### Work to complete:
Keep only the lines from the top of the listing through the one with "me.transform(Mx); return link(name, me, mt, parent)", and reproduce them unaltered.

### Information supplied:
------------------------
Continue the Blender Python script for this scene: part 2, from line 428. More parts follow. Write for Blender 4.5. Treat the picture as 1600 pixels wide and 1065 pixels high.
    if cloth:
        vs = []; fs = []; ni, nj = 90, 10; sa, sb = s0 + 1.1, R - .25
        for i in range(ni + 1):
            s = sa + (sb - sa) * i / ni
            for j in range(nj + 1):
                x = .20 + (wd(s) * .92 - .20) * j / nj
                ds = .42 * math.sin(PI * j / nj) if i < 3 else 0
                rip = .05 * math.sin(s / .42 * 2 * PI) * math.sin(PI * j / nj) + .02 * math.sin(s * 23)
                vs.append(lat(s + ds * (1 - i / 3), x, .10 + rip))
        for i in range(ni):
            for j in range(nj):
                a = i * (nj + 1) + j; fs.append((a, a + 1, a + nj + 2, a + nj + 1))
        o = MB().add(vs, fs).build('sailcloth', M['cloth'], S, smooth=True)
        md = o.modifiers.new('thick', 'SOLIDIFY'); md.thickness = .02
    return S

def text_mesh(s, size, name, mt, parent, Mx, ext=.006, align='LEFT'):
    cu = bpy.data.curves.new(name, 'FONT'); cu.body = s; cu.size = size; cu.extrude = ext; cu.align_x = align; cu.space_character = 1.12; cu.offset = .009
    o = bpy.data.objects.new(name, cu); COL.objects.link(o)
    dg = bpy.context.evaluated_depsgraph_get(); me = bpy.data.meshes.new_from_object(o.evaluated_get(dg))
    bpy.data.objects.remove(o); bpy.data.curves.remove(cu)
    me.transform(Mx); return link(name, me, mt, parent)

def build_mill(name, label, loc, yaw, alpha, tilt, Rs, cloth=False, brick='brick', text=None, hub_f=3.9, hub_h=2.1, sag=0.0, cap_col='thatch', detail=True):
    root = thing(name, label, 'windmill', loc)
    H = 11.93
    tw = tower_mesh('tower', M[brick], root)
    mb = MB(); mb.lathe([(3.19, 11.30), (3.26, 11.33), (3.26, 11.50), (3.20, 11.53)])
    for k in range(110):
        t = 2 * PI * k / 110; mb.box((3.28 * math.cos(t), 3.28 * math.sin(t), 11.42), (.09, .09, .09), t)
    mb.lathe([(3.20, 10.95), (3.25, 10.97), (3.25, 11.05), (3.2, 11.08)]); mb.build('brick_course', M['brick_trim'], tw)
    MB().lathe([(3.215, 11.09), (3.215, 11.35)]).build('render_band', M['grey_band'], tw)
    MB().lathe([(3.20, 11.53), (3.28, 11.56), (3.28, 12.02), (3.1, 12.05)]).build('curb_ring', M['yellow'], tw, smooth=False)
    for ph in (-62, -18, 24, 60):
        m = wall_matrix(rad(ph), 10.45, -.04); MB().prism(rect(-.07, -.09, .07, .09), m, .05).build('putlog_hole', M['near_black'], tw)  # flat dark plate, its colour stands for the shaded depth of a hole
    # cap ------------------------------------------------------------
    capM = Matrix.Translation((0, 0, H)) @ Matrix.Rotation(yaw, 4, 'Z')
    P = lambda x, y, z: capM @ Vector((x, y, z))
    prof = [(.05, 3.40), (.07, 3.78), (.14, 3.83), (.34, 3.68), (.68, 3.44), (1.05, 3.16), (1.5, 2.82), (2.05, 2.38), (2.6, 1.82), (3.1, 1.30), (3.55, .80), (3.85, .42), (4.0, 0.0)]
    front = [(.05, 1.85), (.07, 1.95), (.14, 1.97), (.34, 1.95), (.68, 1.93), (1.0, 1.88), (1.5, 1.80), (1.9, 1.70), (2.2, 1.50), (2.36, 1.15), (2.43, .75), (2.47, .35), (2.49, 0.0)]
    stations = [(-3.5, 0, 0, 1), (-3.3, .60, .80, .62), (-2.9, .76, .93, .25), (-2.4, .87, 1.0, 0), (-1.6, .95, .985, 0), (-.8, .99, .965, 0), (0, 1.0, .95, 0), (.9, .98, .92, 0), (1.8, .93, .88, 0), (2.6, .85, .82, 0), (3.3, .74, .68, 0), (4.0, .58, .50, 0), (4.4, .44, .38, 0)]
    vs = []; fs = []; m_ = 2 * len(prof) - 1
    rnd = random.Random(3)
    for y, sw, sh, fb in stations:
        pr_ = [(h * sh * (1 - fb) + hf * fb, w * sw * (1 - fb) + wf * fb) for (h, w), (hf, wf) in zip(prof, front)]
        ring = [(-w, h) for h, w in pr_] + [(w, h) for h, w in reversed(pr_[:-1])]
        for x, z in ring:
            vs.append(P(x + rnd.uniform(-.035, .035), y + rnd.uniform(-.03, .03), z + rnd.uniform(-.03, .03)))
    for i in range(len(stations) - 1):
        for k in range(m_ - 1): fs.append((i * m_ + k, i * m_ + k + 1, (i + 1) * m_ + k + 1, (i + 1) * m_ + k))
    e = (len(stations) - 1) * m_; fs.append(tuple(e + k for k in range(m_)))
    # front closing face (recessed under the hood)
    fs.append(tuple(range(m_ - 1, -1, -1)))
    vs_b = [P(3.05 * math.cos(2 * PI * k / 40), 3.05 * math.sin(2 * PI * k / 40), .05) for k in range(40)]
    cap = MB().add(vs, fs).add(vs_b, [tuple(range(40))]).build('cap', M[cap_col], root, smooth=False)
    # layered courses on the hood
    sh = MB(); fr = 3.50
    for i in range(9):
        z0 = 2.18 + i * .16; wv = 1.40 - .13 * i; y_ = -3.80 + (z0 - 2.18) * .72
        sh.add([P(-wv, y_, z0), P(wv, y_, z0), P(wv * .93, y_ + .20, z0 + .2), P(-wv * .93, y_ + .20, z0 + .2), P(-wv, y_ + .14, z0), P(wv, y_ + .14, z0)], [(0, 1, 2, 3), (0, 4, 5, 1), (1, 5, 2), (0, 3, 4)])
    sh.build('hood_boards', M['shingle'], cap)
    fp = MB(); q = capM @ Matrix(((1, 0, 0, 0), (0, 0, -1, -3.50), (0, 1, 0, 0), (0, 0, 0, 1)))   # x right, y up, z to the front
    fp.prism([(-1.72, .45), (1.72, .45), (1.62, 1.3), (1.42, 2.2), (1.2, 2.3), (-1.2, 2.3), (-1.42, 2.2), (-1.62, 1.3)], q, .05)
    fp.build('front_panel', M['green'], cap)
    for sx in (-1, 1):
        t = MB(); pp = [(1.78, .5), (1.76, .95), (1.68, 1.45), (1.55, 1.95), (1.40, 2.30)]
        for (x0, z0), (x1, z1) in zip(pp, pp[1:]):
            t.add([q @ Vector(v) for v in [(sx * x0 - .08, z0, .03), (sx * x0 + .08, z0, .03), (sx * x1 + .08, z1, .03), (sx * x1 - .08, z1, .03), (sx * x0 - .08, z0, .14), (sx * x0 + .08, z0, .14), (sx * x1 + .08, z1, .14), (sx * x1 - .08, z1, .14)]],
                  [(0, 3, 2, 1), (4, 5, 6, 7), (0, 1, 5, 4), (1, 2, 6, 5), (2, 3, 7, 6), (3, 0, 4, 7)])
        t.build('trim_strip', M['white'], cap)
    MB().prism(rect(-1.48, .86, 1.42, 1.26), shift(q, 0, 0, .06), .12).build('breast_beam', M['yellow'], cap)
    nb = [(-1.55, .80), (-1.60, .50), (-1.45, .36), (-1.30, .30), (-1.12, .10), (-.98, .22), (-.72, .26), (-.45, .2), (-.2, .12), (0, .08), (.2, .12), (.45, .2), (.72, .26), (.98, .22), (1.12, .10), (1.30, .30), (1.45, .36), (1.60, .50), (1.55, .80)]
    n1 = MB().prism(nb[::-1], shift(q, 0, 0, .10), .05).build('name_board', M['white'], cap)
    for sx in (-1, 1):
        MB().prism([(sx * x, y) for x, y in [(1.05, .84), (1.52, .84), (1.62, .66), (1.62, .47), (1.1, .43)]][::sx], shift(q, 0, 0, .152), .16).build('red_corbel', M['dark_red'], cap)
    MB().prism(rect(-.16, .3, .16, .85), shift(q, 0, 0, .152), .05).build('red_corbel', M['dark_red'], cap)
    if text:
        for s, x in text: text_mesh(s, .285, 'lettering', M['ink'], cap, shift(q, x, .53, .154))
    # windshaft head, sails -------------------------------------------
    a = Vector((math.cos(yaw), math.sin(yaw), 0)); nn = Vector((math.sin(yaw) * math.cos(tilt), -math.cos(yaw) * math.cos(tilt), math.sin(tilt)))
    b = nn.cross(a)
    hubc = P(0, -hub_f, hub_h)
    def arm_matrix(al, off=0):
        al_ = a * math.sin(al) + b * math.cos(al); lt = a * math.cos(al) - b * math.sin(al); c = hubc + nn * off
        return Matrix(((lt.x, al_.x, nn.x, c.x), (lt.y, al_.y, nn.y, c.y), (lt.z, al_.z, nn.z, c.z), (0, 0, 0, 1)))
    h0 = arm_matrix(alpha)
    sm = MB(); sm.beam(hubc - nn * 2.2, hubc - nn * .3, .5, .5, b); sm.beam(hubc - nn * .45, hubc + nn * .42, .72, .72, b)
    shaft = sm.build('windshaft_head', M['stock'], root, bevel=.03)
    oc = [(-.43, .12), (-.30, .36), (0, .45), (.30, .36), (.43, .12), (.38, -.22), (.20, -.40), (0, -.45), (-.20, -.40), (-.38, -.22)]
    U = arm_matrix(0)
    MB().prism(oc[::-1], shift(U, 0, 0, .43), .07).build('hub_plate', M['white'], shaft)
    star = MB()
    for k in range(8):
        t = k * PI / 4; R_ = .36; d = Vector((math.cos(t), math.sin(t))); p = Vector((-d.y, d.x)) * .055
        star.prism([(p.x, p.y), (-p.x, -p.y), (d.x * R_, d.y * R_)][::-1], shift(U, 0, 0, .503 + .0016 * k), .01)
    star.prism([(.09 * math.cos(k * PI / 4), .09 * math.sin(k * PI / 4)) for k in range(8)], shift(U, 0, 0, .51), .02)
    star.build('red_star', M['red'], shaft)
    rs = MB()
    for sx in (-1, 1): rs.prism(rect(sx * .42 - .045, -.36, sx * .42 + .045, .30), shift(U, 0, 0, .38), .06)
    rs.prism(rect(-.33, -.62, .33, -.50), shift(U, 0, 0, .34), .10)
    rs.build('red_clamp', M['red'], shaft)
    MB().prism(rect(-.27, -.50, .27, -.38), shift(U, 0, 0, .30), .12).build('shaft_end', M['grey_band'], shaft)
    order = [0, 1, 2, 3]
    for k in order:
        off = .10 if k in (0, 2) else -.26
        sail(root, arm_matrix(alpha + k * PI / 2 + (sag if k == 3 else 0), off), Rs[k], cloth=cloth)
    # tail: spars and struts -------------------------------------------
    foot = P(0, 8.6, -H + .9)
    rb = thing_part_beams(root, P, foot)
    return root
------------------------
### Output:
Continue the Blender Python script for this scene: part 2, from line 428. More parts follow. Write for Blender 4.5. Treat the picture as 1600 pixels wide and 1065 pixels high.
    if cloth:
        vs = []; fs = []; ni, nj = 90, 10; sa, sb = s0 + 1.1, R - .25
        for i in range(ni + 1):
            s = sa + (sb - sa) * i / ni
            for j in range(nj + 1):
                x = .20 + (wd(s) * .92 - .20) * j / nj
                ds = .42 * math.sin(PI * j / nj) if i < 3 else 0
                rip = .05 * math.sin(s / .42 * 2 * PI) * math.sin(PI * j / nj) + .02 * math.sin(s * 23)
                vs.append(lat(s + ds * (1 - i / 3), x, .10 + rip))
        for i in range(ni):
            for j in range(nj):
                a = i * (nj + 1) + j; fs.append((a, a + 1, a + nj + 2, a + nj + 1))
        o = MB().add(vs, fs).build('sailcloth', M['cloth'], S, smooth=True)
        md = o.modifiers.new('thick', 'SOLIDIFY'); md.thickness = .02
    return S

def text_mesh(s, size, name, mt, parent, Mx, ext=.006, align='LEFT'):
    cu = bpy.data.curves.new(name, 'FONT'); cu.body = s; cu.size = size; cu.extrude = ext; cu.align_x = align; cu.space_character = 1.12; cu.offset = .009
    o = bpy.data.objects.new(name, cu); COL.objects.link(o)
    dg = bpy.context.evaluated_depsgraph_get(); me = bpy.data.meshes.new_from_object(o.evaluated_get(dg))
    bpy.data.objects.remove(o); bpy.data.curves.remove(cu)
    me.transform(Mx); return link(name, me, mt, parent)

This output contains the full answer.